The Philippines continues to trail behind other nations when it comes to its pension system, according to the latest 2025 Global Pension Index released by the Mercer CFA Institute.
Based on the report, the Philippines placed third from the bottom among 52 countries assessed, joining Turkey, Argentina, and India in the lowest tier. All four countries received a “D” grade, which, according to Mercer, represents systems that have certain desirable elements but also major weaknesses that threaten their long-term effectiveness and stability.

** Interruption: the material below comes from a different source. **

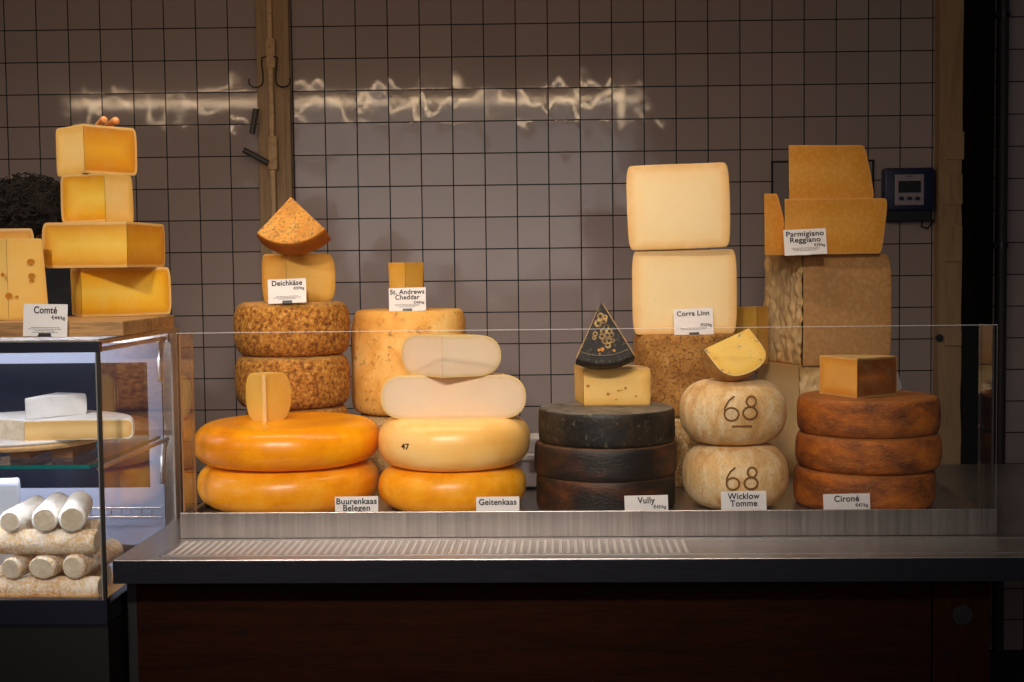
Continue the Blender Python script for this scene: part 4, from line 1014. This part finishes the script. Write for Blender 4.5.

“A system that has some desirable features but also has major weaknesses and/or omissions that need to be addressed; without these improvements, its efficacy and sustainability are in doubt,” the Mercer CFA Institute explained.
Despite its low ranking, the Philippines showed a slight improvement in its overall score — rising from 45.8 in 2024 to 47.1 in 2025.
In this year’s assessment, the country earned 40.6 in adequacy, 64.4 in sustainability, and 33.2 in integrity.
When compared to top-performing countries, the gap remains wide. The Netherlands once again led the index with an overall score of 85.4, scoring 86.1 in adequacy, 83.5 in sustainability, and 86.8 in integrity. Rounding out the top five were Iceland, Denmark, Singapore, and Israel, all recognized for their well-developed and sustainable pension systems.
The Mercer CFA Institute Global Pension Index measures and evaluates the retirement income systems of 52 countries, analyzing their adequacy, sustainability, and integrity to assess the overall strength and reliability of each nation’s pension framework.